Daha sonra Tertip Komitesinde yeralan örgüt temsilcilerinin kısa kısa kitleye hitabetmelerini müteakiben 1 Mayıs çağırıcısı Şeker İş Başkanı ve Türk İş İl Temsilcisi Mustafa Onay günün anlam ve önemi üzerine bir konuşma yaptı.
“Ekmek, barış, özgürlük için bir araya geldik. Herkese ekmek. Siyasal ve ekonomik demokrasi yoluyla özgürlük. Adalet temeline dayalı toplumsal barış. Çoğulcu ve özgürlükçü demokratik düzenin tüm kural ve kurumlarıyla ülkede egemen olması için bir araya geldik” diyerek başladığı konuşmasında Onay şu görüşleri ileri sürdü:
Yine dünyaya ve ülkemize eşitliği, barışı, kardeşliği, özgürlüğü çağırıyoruz. Emeğin çıkarının savaşta değil, barışta olduğunu biliyor, savaştan yana hiç bir politikaya onay vermeyeceğimizi haykırıyoruz. Biz daha çok demokrasiyi herkes için istiyoruz, çünkü bunu hak ediyoruz.

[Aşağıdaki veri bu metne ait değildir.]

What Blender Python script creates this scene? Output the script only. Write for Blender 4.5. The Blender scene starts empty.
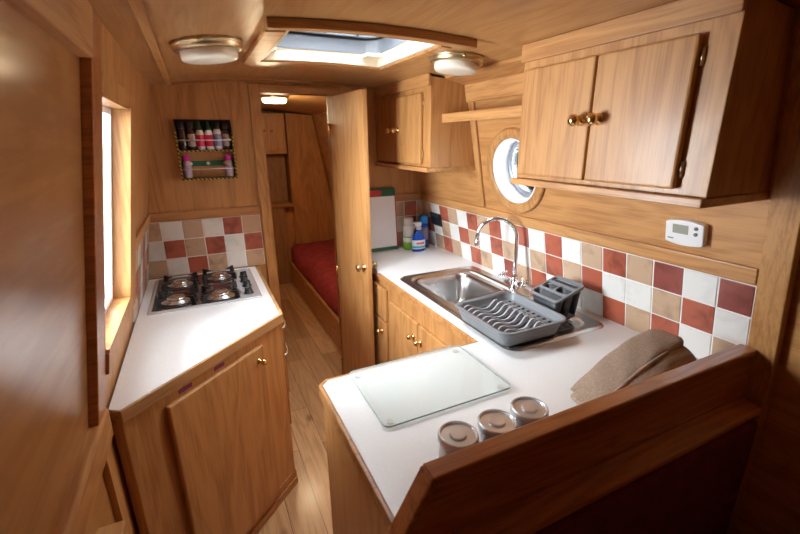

Dün, tüm dünyada emekçiler, kölelik koşullarında çalışmaya karşı çıkarken, 8 saatlik çalışma uğruna canlarını verirken, bugün, hala birçok ülkede, benzeri çalışma koşullarının var olmasını kabul etmiyoruz.
Ülkemizdeki güvencesiz çalışma biçimlerine, adaletsizliklere, işsizliğe, yoksulluğa karşı çıkıyoruz. Sağlık ve eğitim, sosyal güvenlik hizmetlerinin paralı hale getirilmesine, sosyal devletin gün geçtikçe budanmasına karşı çıkıyoruz.
Bugün ülkemizde emek karşıtı yaklaşımlarla kıdem tazminatımıza göz dikiliyor; asgari ücret düşük tutuluyor; esnek ve kuralsız çalışma biçimleri egemen kılınmak isteniyor; taşeron işçiliğini yaygınlaştırma, işçiyi büro aracılığıyla kiralama planları yapılıyor; örgütlenen işçiler işten atılıyor; iş kazası adı verilen cinayetler durmak bilmiyor; özelleştirme adı altında talan sürdürülüyor; çocuklarımızın geleceği karartılmak isteniyor.
Şimdiye kadar uygulanan ekonomik ve sosyal politikalarla, işçiler, kamu emekçileri, emekliler, köylüler, esnaf, yani iktisaden güçsüz geniş halk kesimleri bedel ödemek durumunda bırakılıyor.
Artık bu gidişe “dur” diyoruz.
Biz insana yakışır koşullarda çalışmak ve yaşamak istiyoruz.
Konuşmadan sonra gruplar halaylar çekerek kutlamalarını bir süre daha sürdüler. Daha sonra dağıldılar.